> [EXERCISE INSTRUCTIONS]: Report every line in the listing below where the string "scene" shows up.

> [DATA BLOCK]:
▽

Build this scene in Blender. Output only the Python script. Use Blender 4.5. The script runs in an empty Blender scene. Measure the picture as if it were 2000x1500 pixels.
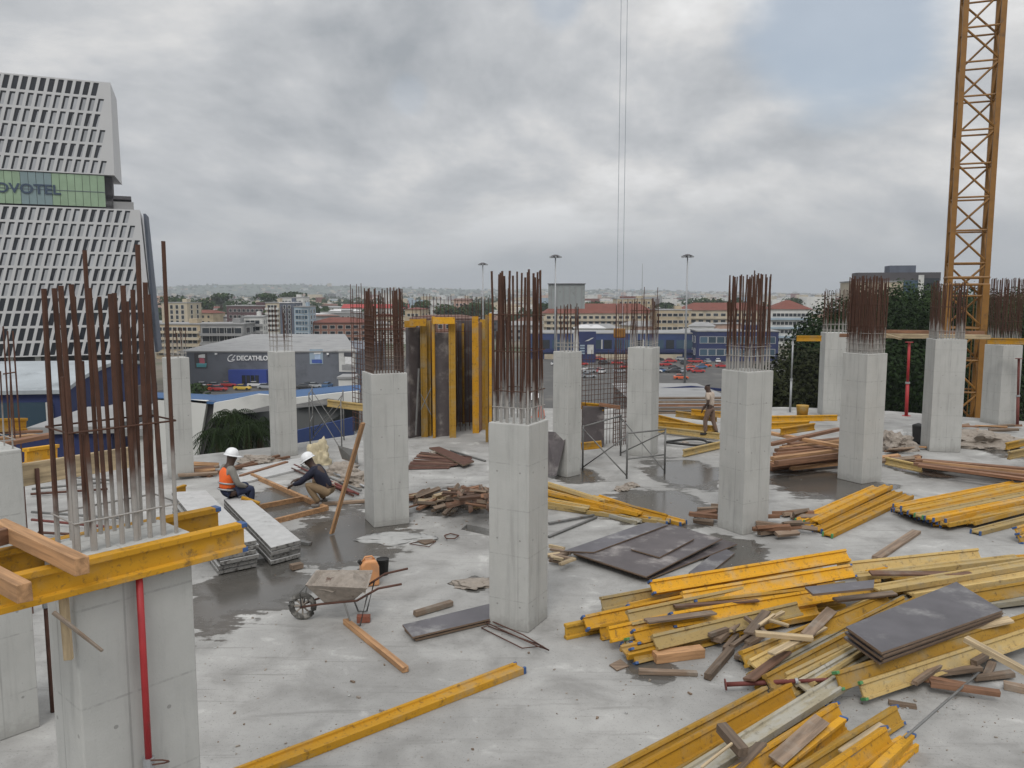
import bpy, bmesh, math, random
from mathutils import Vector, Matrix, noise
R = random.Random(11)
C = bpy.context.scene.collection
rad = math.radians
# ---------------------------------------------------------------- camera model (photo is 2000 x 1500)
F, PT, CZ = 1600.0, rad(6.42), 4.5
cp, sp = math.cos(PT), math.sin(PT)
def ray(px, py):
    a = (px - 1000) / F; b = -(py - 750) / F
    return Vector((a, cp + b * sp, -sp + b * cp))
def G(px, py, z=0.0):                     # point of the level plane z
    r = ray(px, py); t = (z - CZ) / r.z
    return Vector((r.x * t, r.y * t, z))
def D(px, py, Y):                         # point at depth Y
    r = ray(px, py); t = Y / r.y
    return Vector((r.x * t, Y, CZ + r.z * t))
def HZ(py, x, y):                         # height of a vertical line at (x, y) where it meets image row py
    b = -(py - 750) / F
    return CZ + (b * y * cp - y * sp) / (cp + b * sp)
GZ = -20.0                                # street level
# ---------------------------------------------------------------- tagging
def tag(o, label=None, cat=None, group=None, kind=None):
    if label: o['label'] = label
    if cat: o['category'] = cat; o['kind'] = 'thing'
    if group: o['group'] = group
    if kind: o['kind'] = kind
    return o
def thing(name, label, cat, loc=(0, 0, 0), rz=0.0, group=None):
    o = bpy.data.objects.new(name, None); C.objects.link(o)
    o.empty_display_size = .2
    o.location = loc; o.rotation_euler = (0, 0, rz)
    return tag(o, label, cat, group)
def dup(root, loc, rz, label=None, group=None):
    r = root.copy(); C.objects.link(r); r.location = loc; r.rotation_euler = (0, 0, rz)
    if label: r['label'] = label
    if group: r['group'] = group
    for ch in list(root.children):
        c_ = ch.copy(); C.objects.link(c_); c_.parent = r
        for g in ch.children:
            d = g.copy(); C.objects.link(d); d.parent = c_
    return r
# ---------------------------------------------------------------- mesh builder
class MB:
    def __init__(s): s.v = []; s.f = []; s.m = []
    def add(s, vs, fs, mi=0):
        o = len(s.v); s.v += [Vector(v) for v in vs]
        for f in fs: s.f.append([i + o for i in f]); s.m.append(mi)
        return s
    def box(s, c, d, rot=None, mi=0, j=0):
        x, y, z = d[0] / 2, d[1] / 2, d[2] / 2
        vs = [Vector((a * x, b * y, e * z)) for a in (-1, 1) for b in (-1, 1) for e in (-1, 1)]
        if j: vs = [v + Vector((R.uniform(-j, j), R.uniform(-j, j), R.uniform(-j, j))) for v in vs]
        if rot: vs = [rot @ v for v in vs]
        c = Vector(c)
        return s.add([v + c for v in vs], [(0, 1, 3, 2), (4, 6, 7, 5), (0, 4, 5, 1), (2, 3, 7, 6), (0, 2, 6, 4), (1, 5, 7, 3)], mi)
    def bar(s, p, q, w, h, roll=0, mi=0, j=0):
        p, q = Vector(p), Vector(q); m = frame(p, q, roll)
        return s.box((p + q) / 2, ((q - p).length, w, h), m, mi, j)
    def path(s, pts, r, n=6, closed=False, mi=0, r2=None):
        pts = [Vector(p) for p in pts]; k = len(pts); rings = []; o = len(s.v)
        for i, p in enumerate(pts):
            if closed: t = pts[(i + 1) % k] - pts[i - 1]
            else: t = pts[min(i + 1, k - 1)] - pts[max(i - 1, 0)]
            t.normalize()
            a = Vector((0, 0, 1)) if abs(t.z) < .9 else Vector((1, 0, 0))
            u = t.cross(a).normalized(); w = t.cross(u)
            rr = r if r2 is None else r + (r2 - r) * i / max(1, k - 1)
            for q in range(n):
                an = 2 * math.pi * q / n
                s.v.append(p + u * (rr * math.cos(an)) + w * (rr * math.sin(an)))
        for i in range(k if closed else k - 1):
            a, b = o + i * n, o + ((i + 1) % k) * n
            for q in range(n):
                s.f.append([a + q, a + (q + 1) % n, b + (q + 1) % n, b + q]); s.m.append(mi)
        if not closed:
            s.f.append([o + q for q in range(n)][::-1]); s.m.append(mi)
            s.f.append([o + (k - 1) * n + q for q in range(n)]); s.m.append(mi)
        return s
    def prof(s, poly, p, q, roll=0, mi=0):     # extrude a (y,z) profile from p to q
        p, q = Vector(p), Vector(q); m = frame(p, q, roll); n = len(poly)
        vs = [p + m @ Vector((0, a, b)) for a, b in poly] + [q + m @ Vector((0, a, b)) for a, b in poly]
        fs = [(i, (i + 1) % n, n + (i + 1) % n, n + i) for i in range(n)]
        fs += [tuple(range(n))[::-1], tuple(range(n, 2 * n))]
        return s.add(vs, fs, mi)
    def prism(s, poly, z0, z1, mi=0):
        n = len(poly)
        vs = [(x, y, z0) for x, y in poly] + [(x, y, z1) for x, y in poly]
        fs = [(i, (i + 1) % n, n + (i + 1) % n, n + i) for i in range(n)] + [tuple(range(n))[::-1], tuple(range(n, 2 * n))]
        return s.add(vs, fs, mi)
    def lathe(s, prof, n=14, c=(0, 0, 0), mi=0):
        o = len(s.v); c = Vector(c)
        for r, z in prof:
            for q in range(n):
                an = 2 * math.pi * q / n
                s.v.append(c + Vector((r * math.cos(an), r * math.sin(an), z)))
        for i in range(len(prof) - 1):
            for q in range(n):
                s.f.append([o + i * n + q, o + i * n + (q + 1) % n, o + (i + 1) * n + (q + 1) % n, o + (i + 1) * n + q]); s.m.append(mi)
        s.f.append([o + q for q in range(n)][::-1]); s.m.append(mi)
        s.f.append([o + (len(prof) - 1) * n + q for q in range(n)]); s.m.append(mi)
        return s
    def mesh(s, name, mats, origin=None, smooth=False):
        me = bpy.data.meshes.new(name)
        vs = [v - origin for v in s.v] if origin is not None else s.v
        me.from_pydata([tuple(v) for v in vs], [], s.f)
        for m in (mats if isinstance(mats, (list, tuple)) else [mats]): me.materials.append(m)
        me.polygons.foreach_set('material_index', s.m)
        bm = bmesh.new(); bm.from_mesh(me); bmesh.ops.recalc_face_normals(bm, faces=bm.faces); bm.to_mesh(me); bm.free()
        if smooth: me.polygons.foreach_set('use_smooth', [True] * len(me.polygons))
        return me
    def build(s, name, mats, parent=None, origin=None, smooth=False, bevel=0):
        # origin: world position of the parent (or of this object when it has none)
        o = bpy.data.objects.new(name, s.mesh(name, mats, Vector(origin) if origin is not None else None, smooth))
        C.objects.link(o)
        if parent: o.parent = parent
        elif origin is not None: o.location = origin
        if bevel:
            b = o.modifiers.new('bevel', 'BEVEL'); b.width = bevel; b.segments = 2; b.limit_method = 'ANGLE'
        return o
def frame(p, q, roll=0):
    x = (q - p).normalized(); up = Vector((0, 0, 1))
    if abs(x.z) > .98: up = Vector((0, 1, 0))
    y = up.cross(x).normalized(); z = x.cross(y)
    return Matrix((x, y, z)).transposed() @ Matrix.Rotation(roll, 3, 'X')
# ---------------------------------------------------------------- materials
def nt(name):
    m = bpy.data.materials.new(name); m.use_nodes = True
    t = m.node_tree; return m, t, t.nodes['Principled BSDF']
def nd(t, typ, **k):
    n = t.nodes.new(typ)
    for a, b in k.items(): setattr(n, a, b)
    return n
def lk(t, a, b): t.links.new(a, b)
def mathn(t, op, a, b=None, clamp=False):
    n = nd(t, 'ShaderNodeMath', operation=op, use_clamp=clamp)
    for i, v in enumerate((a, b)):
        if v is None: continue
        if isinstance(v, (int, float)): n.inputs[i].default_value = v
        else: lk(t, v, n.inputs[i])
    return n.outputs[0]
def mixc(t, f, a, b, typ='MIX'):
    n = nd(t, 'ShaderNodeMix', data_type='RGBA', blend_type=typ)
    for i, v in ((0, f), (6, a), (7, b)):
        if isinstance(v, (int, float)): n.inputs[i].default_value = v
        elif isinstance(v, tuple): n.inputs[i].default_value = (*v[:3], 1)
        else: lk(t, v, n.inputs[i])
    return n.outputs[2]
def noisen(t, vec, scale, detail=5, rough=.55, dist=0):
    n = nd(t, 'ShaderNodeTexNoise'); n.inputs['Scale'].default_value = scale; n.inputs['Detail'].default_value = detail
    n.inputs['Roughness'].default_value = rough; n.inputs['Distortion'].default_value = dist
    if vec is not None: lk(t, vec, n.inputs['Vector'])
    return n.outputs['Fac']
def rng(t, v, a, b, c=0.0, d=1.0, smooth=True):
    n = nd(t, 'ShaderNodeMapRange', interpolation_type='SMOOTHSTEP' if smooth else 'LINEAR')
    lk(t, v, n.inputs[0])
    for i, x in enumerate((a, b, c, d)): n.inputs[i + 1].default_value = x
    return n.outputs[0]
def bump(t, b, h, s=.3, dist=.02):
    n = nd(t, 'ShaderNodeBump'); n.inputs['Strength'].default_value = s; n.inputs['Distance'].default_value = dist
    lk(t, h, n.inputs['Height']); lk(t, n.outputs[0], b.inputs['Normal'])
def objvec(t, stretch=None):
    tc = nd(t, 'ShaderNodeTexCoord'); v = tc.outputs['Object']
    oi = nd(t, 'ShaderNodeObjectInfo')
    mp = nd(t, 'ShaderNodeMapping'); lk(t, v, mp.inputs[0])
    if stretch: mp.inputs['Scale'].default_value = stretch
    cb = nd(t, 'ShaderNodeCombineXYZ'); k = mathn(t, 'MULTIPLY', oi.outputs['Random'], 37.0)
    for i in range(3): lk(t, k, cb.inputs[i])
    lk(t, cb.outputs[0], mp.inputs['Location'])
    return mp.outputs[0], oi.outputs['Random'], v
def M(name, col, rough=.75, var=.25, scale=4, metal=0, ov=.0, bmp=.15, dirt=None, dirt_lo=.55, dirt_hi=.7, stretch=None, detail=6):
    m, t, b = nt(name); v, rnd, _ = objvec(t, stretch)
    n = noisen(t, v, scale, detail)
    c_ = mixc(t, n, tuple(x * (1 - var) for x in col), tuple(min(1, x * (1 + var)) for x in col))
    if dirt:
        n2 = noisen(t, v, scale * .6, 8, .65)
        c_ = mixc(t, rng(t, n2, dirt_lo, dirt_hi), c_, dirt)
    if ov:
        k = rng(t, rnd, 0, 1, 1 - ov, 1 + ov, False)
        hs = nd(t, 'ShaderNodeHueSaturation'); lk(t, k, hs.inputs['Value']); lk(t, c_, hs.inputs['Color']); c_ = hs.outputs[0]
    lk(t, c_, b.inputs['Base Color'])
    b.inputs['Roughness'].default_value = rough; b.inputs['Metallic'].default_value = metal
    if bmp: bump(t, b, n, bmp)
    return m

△

> [ANSWER TO THE EXERCISE]:
Build this scene in Blender. Output only the Python script. Use Blender 4.5. The script runs in an empty Blender scene. Measure the picture as if it were 2000x1500 pixels.
C = bpy.context.scene.collection